Sri Lanka’s EAP Broadcasting rated ‘BBB’ by RAM

Sept 10, 2013 (LBO) – Sri Lanka’s EAP Broadcasting Company Ltd (EAPB), has been rated ‘BBB’ by RAM Ratings which said the firm was planning a billion rupee listed debenture sale. “The ratings are upheld by the Company’s notable presence in TV industry,” RAM Ratings said.

“EAPB has one of the largest television networks in Sri Lanka in terms of viewership, with a strong coverage island-wide.”

The company was earlier known as EAP Networks Ltd.

The full statement is reproduced below:

RAM Ratings Lanka assigns BBB/P3 corporate credit ratings to EAP
Broadcasting Company Limited

RAM Ratings Lanka has assigned EAP Broadcasting Company Limited (“EAPB” or “the
Company”), formally known as EAP Networks (Pvt) Ltd respective long- and shortterm
corporate credit ratings of BBB and P3.

Concurrently, a long-term rating of BBB
has been assigned to EAPB’s proposed LKR 1 billion Listed Senior Secured
Redeemable Debentures (2013/2018). Both long-term ratings carry a stable outlook.

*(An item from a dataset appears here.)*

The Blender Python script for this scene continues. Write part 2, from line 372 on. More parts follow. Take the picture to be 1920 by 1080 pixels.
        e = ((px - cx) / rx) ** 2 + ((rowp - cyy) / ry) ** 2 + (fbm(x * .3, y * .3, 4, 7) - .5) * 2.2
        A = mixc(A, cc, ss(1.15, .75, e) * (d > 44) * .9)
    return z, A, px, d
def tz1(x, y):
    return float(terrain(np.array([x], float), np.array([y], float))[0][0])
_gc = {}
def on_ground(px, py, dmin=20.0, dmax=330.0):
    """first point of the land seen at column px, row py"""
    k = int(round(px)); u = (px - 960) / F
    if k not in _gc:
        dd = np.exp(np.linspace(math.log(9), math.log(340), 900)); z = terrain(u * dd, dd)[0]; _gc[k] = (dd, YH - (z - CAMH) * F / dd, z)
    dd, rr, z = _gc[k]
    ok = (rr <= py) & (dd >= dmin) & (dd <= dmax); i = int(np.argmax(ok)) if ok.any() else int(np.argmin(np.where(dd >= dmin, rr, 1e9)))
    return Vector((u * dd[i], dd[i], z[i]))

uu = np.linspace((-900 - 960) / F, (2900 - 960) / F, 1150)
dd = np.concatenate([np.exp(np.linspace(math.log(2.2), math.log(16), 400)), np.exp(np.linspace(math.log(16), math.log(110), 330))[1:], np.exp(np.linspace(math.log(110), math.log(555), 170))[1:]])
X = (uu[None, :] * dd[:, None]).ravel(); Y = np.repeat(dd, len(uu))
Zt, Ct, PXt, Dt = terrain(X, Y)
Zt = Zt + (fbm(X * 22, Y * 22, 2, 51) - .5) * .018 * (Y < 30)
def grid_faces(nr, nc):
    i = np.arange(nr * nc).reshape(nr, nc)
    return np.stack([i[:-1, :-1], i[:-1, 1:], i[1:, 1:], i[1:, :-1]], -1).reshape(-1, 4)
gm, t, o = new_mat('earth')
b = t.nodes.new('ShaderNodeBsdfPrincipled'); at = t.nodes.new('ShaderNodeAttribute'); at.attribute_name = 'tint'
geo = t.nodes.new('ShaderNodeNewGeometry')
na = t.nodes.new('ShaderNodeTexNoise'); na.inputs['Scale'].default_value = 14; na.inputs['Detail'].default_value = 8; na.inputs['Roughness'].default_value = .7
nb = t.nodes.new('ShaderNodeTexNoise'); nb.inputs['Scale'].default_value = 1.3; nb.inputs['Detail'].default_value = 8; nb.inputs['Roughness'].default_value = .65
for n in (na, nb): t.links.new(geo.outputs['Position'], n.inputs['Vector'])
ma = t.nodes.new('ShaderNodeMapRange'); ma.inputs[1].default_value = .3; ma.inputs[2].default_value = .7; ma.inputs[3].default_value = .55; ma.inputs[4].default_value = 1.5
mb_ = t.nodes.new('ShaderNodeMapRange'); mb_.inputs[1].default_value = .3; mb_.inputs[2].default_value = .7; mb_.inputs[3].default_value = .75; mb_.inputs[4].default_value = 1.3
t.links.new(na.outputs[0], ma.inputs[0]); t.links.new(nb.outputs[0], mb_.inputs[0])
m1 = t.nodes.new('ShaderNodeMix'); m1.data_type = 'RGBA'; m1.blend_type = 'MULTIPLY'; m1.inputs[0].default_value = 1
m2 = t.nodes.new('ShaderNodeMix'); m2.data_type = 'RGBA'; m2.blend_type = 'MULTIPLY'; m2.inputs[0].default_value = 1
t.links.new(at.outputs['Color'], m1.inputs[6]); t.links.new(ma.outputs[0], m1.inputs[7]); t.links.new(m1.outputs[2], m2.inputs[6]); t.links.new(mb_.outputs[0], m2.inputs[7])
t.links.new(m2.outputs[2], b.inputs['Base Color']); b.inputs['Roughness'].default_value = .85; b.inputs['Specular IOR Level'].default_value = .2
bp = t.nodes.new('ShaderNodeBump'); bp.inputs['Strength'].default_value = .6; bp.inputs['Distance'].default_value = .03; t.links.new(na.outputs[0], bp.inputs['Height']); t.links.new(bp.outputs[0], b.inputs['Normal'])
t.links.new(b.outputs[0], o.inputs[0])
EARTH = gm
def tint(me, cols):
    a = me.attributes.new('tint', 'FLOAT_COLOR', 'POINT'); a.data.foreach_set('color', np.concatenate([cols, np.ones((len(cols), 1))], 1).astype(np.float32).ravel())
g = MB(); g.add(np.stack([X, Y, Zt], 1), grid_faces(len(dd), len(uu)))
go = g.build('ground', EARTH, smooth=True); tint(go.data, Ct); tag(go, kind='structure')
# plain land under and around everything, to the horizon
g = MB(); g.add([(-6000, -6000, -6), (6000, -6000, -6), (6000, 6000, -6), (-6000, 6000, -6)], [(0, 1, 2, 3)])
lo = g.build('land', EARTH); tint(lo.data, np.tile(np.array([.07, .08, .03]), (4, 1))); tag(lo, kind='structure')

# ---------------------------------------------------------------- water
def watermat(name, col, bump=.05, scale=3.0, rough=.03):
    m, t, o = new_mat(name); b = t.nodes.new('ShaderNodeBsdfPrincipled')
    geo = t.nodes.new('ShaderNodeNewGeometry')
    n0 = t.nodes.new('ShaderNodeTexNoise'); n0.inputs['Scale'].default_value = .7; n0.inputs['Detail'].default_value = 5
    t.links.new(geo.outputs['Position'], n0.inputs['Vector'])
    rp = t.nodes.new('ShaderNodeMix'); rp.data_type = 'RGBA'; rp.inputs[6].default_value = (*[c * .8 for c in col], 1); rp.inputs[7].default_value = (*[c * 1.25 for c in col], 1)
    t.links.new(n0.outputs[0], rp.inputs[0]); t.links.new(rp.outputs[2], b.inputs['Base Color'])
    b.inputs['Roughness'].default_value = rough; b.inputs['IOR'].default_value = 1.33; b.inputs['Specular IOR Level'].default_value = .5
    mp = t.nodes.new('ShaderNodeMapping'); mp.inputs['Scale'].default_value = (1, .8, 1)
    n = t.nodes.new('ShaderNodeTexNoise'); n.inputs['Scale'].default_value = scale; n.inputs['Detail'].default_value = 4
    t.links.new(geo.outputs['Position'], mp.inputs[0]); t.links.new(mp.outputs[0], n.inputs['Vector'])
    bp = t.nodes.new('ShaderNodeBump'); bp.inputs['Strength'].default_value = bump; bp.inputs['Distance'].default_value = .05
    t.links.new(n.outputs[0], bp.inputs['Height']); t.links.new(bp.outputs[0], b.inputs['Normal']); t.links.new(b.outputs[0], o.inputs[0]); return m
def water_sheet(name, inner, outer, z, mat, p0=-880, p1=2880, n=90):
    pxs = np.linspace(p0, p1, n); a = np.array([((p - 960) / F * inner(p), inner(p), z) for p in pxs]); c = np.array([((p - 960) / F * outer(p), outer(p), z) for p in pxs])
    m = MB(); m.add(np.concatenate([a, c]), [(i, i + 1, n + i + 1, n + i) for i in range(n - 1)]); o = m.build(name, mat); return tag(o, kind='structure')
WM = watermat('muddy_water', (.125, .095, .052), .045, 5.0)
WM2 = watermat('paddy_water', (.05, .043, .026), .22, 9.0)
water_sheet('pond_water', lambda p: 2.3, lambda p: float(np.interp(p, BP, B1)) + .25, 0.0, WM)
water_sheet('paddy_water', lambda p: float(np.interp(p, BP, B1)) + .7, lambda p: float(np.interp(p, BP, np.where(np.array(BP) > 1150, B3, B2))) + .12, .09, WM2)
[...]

EAPB is a leading media investment company with interests in a broad spectrum of
electronic media such as free-to-air (“FTA”) television broadcasting and radio
broadcasting in Sri Lanka.

The ratings are upheld by the Company’s notable presence in TV industry. EAPB has
one of the largest television (“TV”) networks in Sri Lanka in terms of viewership, with
a strong coverage island-wide.

The Company owns and operates Swarnavahini – a
premier TV channel broadcasted in the Sinhala language. The Company’s viewership
in 2012 stood at 14.30%, compared to the 15.40% held by the leading private TV
broadcaster. EAPB’s viewer ratings were mainly upheld by its news and teledrama
broadcasts.

Meanwhile, the ratings are also upheld by EAPB’s adequate debt-protection metrics.
EAPB’s debt protection metrics are deemed adequate, despite its increasing debt load.
Its funds from operations (“FFO”) debt coverage had improved to 1.08 times as at
end-March 2013 from 0.74 times previously. However, debt-funded expansion is
envisaged to erode the Company’s FFO debt coverage to 0.45 times in FY Mar 2014.
Nevertheless, we expect the ratio to still compare better to that of similar-rated
peers.

However, we note the Company is susceptibility to economic cyclicality. The
Company’s revenue mainly stems from advertising expenditure (“adex”) and closely
reflects TV industry adex, which in turn is highly correlated to the country’s economic
cycle. Advertisers tend to reduce adex spending in the event of economic volatility.
Given that TV is a more expensive advertising medium, TV adex is highly susceptible
to economic cyclicality.

Furthermore, the Company’s working-capital requirements increased owing to the
weakening in the receivables cycle which clocked in at 140 days as at end-March
2013. This was largely owing to a slowdown in corporate adex as a result of adverse
economic conditions. However, we derive comfort from the Company’s adequate
liquidity position to cater to its working capital requirements.